Au demeurant, tout n’est pas rose dans la vie de ces émigrés sénégalais dont beaucoup de par leurs activités commerciales et leur statut jouent à cache-cache avec la police espagnole -à deux reprises en moins d’une heure une voiture de patrouille est passée devant nous à la Plazza de Cabestras. Un contrôle inopiné ferait des malheurs, car sur les 50 000 Sénégalais immatriculés seuls 26 000 sont détenteurs de papiers légaux. A ces derniers, on peut ajouter 16 000 binationaux, un statut qu’on peut acquérir au terme d’un séjour de 10 ans.

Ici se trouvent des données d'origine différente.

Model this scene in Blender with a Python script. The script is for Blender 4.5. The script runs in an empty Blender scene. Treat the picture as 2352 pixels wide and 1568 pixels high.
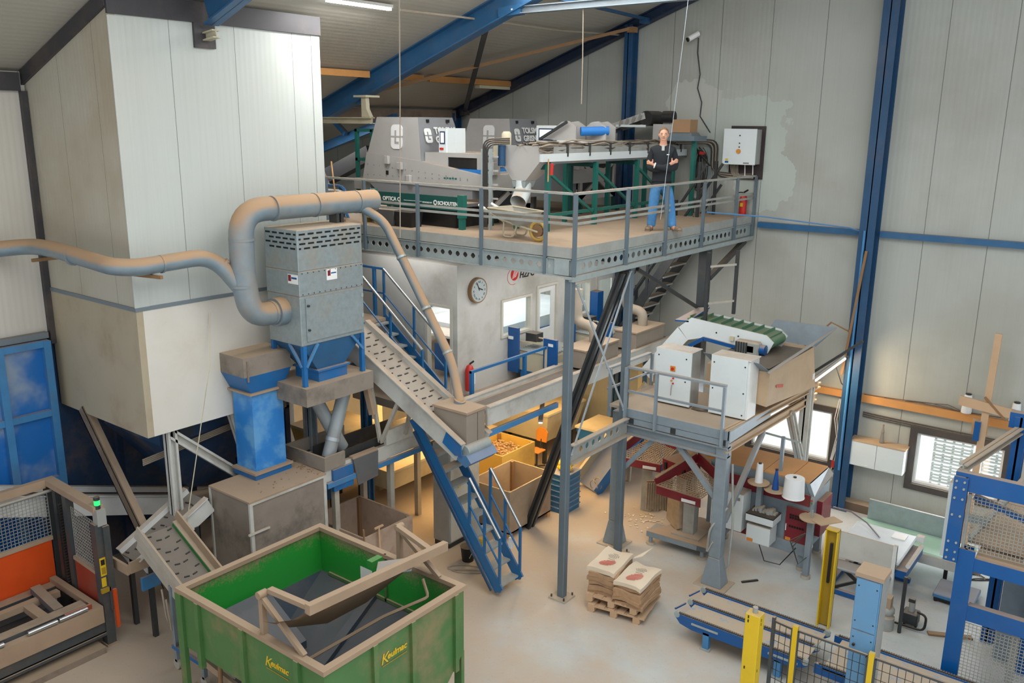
import bpy, math, random
from mathutils import Vector, Matrix
random.seed(7)
SC = bpy.context.scene
COL = SC.collection
PI = math.pi
V = Vector

# ------------------------------------------------------------------ materials
def lin(h):
    h = h.lstrip('#')
    out = []
    for i in (0, 2, 4):
        c = int(h[i:i+2], 16) / 255
        out.append(c / 12.92 if c <= .04045 else ((c + .055) / 1.055) ** 2.4)
    return out

M = {}

class NT:
    """small node helper"""
    def __init__(s, name):
        s.m = bpy.data.materials.new(name)
        s.m.use_nodes = True
        s.t = s.m.node_tree
        s.t.nodes.clear()
        s.out = s.n('ShaderNodeOutputMaterial')
    def n(s, kind, **kw):
        x = s.t.nodes.new(kind)
        for k, v in kw.items():
            setattr(x, k, v)
        return x
    def l(s, a, b):
        s.t.links.new(a, b)
    def val(s, sock, v):
        if hasattr(v, 'is_output'):
            s.l(v, sock)
        else:
            sock.default_value = v
    def math(s, op, a, b=0.0, c=None, clamp=False):
        x = s.n('ShaderNodeMath', operation=op)
        x.use_clamp = clamp
        s.val(x.inputs[0], a)
        s.val(x.inputs[1], b)
        if c is not None:
            s.val(x.inputs[2], c)
        return x.outputs[0]
    def mix(s, f, a, b):
        x = s.n('ShaderNodeMix', data_type='RGBA')
        s.val(x.inputs[0], f)
        s.val(x.inputs[6], a if hasattr(a, 'is_output') else (*a, 1))
        s.val(x.inputs[7], b if hasattr(b, 'is_output') else (*b, 1))
        return x.outputs[2]
    def ramp(s, v, lo, hi, a=0.0, b=1.0):
        x = s.n('ShaderNodeMapRange')
        x.interpolation_type = 'SMOOTHSTEP'
        s.val(x.inputs[0], v)
        for i, q in enumerate((lo, hi, a, b)):
            x.inputs[i + 1].default_value = q
        return x.outputs[0]
    def noise(s, scale, detail=3, vec=None, rough=.55):
        x = s.n('ShaderNodeTexNoise')
        x.inputs['Scale'].default_value = scale
        x.inputs['Detail'].default_value = detail
        x.inputs['Roughness'].default_value = rough
        s.l(vec if vec is not None else s.pos(), x.inputs['Vector'])
        return x.outputs[0]
    def geo(s):
        if not hasattr(s, '_g'):
            s._g = s.n('ShaderNodeNewGeometry')
        return s._g
    def pos(s):
        return s.geo().outputs['Position']
    def xyz(s):
        if not hasattr(s, '_x'):
            s._x = s.n('ShaderNodeSeparateXYZ')
            s.l(s.pos(), s._x.inputs[0])
        return s._x.outputs
    def nz(s):
        if not hasattr(s, '_z'):
            z = s.n('ShaderNodeSeparateXYZ')
            s.l(s.geo().outputs['Normal'], z.inputs[0])
            s._z = z.outputs[2]
        return s._z
    def scaled(s, sx, sy, sz):
        x = s.n('ShaderNodeVectorMath', operation='MULTIPLY')
        s.l(s.pos(), x.inputs[0])
        x.inputs[1].default_value = (sx, sy, sz)
        return x.outputs[0]
    def pbsdf(s, col, rough=.5, metal=0.0, bump=None, bump_d=.01):
        p = s.n('ShaderNodeBsdfPrincipled')
        s.val(p.inputs['Base Color'], col if hasattr(col, 'is_output') else (*col, 1))
        s.val(p.inputs['Roughness'], rough)
        s.val(p.inputs['Metallic'], metal)
        if bump is not None:
            b = s.n('ShaderNodeBump')
            b.inputs['Strength'].default_value = .5
            b.inputs['Distance'].default_value = bump_d
            s.l(bump, b.inputs['Height'])
            s.l(b.outputs[0], p.inputs['Normal'])
        s.l(p.outputs[0], s.out.inputs[0])
        return p

DUST = lin('#aa957e')
DUSTD = lin('#7d6a58')

def mat(key, col, rough=.5, metal=0.0, dust=.0, grime=.25, var=.12, scale=3.0, dcol=None, gcol=None, gscale=1.3, dlo=.35, dhi=.85):
    t = NT(key.replace('_', ' '))
    c = lin(col) if isinstance(col, str) else col
    n1 = t.noise(scale, 4)
    base = t.mix(n1, [x * (1 - var) for x in c], [min(1, x * (1 + var)) for x in c])
    r = rough
    if grime:
        n2 = t.noise(gscale, 5, rough=.65)
        base = t.mix(t.math('MULTIPLY', t.ramp(n2, .46, .74), grime), base, gcol or DUSTD)
    if dust:
        n3 = t.noise(5.0, 4)
        up = t.math('MULTIPLY', t.ramp(t.nz(), dlo, dhi), dust)
        f = t.math('MULTIPLY', up, t.math('ADD', t.math('MULTIPLY', n3, .7), .55), clamp=True)
        base = t.mix(f, base, dcol or DUST)
        r = t.math('ADD', t.math('MULTIPLY', f, .9 - rough), rough)
        if metal:
            metal = t.math('MULTIPLY', t.math('SUBTRACT', 1, f), metal)
    t.pbsdf(base, r, metal)
    M[key] = t.m
    return t.m

def emis(key, col, strength):
    t = NT(key.replace('_', ' '))
    e = t.n('ShaderNodeEmission')
    e.inputs[0].default_value = (*lin(col), 1)
    e.inputs[1].default_value = strength
    t.l(e.outputs[0], t.out.inputs[0])
    M[key] = t.m

def glass(key):
    t = NT(key)
    a = t.n('ShaderNodeBsdfTransparent')
    a.inputs[0].default_value = (.93, .96, .96, 1)
    b = t.n('ShaderNodeBsdfGlossy')
    b.inputs['Roughness'].default_value = .05
    m = t.n('ShaderNodeMixShader')
    m.inputs[0].default_value = .07
    t.l(a.outputs[0], m.inputs[1])
    t.l(b.outputs[0], m.inputs[2])
    t.l(m.outputs[0], t.out.inputs[0])
    M[key] = t.m

def panel(key, col, axis, pitch, off, dirt=.35, seam=.012, patches=(), low=None, dirtcol='#9a8468'):
    """insulated wall panel: dark joint every `pitch` m along axis, fine vertical ribs, dust streaks"""
    t = NT(key.replace('_', ' '))
    x = t.xyz()
    a = x[axis]
    c = lin(col)
    u = t.math('FRACT', t.math('DIVIDE', t.math('ADD', a, 100 * pitch - off), pitch))
    joint = t.math('LESS_THAN', t.math('MULTIPLY', t.math('ABSOLUTE', t.math('SUBTRACT', u, .5)), pitch), seam)
    sx = (26, 26, .5)
    streak = t.noise(1.0, 3, t.scaled(*sx))
    big = t.noise(.45, 5, rough=.6)
    base = t.mix(t.math('MULTIPLY', t.ramp(streak, .4, .75), .13), c, [k * .72 for k in c])
    f = t.math('MULTIPLY', t.ramp(big, .38, .72), dirt)
    base = t.mix(f, base, lin(dirtcol))
    for (px, py, pz, r, pc) in patches:
        d = t.n('ShaderNodeVectorMath', operation='DISTANCE')
        t.l(t.pos(), d.inputs[0])
        d.inputs[1].default_value = (px, py, pz)
        nd = t.math('ADD', d.outputs['Value'], t.math('MULTIPLY', t.math('SUBTRACT', t.noise(2.2, 4), .5), r * 1.1))
        base = t.mix(t.math('LESS_THAN', nd, r), base, lin(pc))
    if low is not None:
        zf = t.ramp(t.math('ADD', x[2], t.math('MULTIPLY', t.noise(2.0, 4), .9)), low[0], low[1], 1, 0)
        base = t.mix(t.math('MULTIPLY', zf, low[2]), base, lin('#6b5742'))
    base = t.mix(t.math('MULTIPLY', joint, .75), base, lin('#3a3a38'))
    rib = t.math('SINE', t.math('MULTIPLY', a, 2 * PI / .1))
    t.pbsdf(base, .5, 0, rib, .0012)
    M[key] = t.m

# ------------------------------------------------------------------ geometry
class MB:
    def __init__(s):
        s.v = []; s.f = []
    def add(s, vs, fs):
        o = len(s.v)
        s.v += [V(p) for p in vs]
        s.f += [[i + o for i in f] for f in fs]
        return s
    def hexa(s, b, t):
        """b, t: 4 bottom and 4 top points, counter-clockwise from above"""
        return s.add(list(b) + list(t), [(3, 2, 1, 0), (4, 5, 6, 7), (0, 1, 5, 4), (1, 2, 6, 5), (2, 3, 7, 6), (3, 0, 4, 7)])
    def box(s, x0, x1, y0, y1, z0, z1):
        return s.hexa([(x0, y0, z0), (x1, y0, z0), (x1, y1, z0), (x0, y1, z0)], [(x0, y0, z1), (x1, y0, z1), (x1, y1, z1), (x0, y1, z1)])
    def taper(s, r0, z0, r1, z1):
        a, b, c, d = r0; e, f, g, h = r1
        return s.hexa([(a, c, z0), (b, c, z0), (b, d, z0), (a, d, z0)], [(e, g, z1), (f, g, z1), (f, h, z1), (e, h, z1)])
    def bar(s, p, q, w, h, up=(0, 0, 1), ow=0, oh=0):
        p, q = V(p), V(q)
        d = (q - p).normalized()
        up = V(up)
        if abs(d.dot(up)) > .98:
            up = V((0, 1, 0)) if abs(d.y) < .9 else V((1, 0, 0))
        sx = d.cross(up).normalized()
        u = sx.cross(d).normalized()
        c = [(-w/2, -h/2), (w/2, -h/2), (w/2, h/2), (-w/2, h/2)]
        b = [p + sx * (i + ow) + u * (j + oh) for i, j in c]
        t = [q + sx * (i + ow) + u * (j + oh) for i, j in c]
        return s.add(b + t, [(0, 1, 2, 3), (7, 6, 5, 4), (0, 4, 5, 1), (1, 5, 6, 2), (2, 6, 7, 3), (3, 7, 4, 0)])
    def ibeam(s, p, q, w, h, t=.014, up=(0, 0, 1)):
        s.bar(p, q, t, h, up)
        s.bar(p, q, w, t * 1.3, up, 0, h/2 - t*.65)
        return s.bar(p, q, w, t * 1.3, up, 0, -h/2 + t*.65)
    def chan(s, p, q, w, h, t=.012, up=(0, 0, 1), side=1):
        s.bar(p, q, t, h, up, side * (w/2 - t/2), 0)
        s.bar(p, q, w, t, up, 0, h/2 - t/2)
        return s.bar(p, q, w, t, up, 0, -h/2 + t/2)
    def cyl(s, p, q, r, n=12, r2=None, cap=True):
        return s.tube([p, q], r, n, cap, [r, r if r2 is None else r2])
    def tube(s, pts, r, n=8, cap=True, rs=None):
        pts = [V(p) for p in pts]
        k = len(pts)
        o = len(s.v)
        prev = None
        for i, p in enumerate(pts):
            d = (pts[min(i+1, k-1)] - pts[max(i-1, 0)]).normalized()
            if prev is None:
                a = V((0, 0, 1)) if abs(d.z) < .9 else V((1, 0, 0))
                u = d.cross(a).normalized()
            else:
                u = (prev - d * prev.dot(d)).normalized()
            prev = u
            w = d.cross(u)
            rr = rs[i] if rs else r
            for j in range(n):
                t = 2 * PI * j / n
                s.v.append(p + (u * math.cos(t) + w * math.sin(t)) * rr)
        for i in range(k - 1):
            for j in range(n):
                a, b = o + i*n + j, o + i*n + (j+1) % n
                s.f.append([a, b, b + n, a + n])
        if cap:
            s.f.append([o + j for j in range(n)][::-1])
            s.f.append([o + (k-1)*n + j for j in range(n)])
        return s
    def prism(s, poly, vec):
        k = len(poly)
        vec = V(vec)
        a = [V(p) for p in poly]
        b = [p + vec for p in a]
        fs = [list(range(k))[::-1], list(range(k, 2*k))]
        fs += [(i, (i+1) % k, (i+1) % k + k, i + k) for i in range(k)]
        return s.add(a + b, fs)
    def lathe(s, c, prof, n=20):
        o = len(s.v)
        for r, z in prof:
            for j in range(n):
                t = 2 * PI * j / n
                s.v.append(V((c[0] + r * math.cos(t), c[1] + r * math.sin(t), c[2] + z)))
        for i in range(len(prof) - 1):
            for j in range(n):
                a, b = o + i*n + j, o + i*n + (j+1) % n
                s.f.append([a, b, b + n, a + n])
        s.f.append([o + j for j in range(n)][::-1])
        s.f.append([o + (len(prof)-1)*n + j for j in range(n)])
        return s
    def ball(s, c, r, n=10, sc=(1, 1, 1)):
        o = len(s.v)
        m = n // 2 + 1
        for i in range(m + 1):
            a = PI * i / m
            for j in range(n):
                t = 2 * PI * j / n
                s.v.append(V((c[0] + r*sc[0]*math.sin(a)*math.cos(t), c[1] + r*sc[1]*math.sin(a)*math.sin(t), c[2] - r*sc[2]*math.cos(a))))
        for i in range(m):
            for j in range(n):
                p, q = o + i*n + j, o + i*n + (j+1) % n
                s.f.append([p, q, q + n, p + n])
        return s
    def tray(s, x0, x1, y0, y1, z0, z1, t):
        """open-topped box"""
        s.box(x0, x1, y0, y1, z0, z0 + t)
        s.box(x0, x0 + t, y0, y1, z0 + t, z1); s.box(x1 - t, x1, y0, y1, z0 + t, z1)
        s.box(x0 + t, x1 - t, y0, y0 + t, z0 + t, z1)
        return s.box(x0 + t, x1 - t, y1 - t, y1, z0 + t, z1)
    def grid(s, o, a, b, na, nb, r):
        """wire mesh over the parallelogram o, o+a, o+b"""
        o, a, b = V(o), V(a), V(b)
        for i in range(na + 1):
            p = o + a * (i / na)
            s.bar(p, p + b, r, r, a.cross(b))
        for i in range(nb + 1):
            p = o + b * (i / nb)
            s.bar(p, p + a, r, r, a.cross(b))
        return s
    def moved(s, mtx):
        s.v = [mtx @ p for p in s.v]
        return s
    def build(s, name, m, parent=None, smooth=False, bevel=0, label=None):
        me = bpy.data.meshes.new(name)
        org = wloc(parent)
        me.from_pydata([tuple(p - org) for p in s.v], [], s.f)
        me.update()
        import bmesh
        b = bmesh.new(); b.from_mesh(me)
        bmesh.ops.recalc_face_normals(b, faces=b.faces)
        b.to_mesh(me); b.free()
        o = bpy.data.objects.new(name, me)
        COL.objects.link(o)
        me.materials.append(M[m] if isinstance(m, str) else m)
        if parent is not None:
            o.parent = parent
        if smooth:
            for p in me.polygons:
                p.use_smooth = True
            me.set_sharp_from_angle(angle=math.radians(40))
        if bevel:
            k = o.modifiers.new('edge', 'BEVEL')
            k.width = bevel; k.segments = 1; k.limit_method = 'ANGLE'
        if label:
            o['label'] = label
        return o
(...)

En plus du défaut de papiers, beaucoup de Sénégalais versent dans la vente de cassettes Cd piratées s’ils ne les fabriquent pas eux-mêmes. Des délits qui, ajoutés aux querelles de ménages sanctionnés par un passage à tabac des épouses, leur valent généralement les interpellations de la police, selon le Consul général, Alassane Cissé.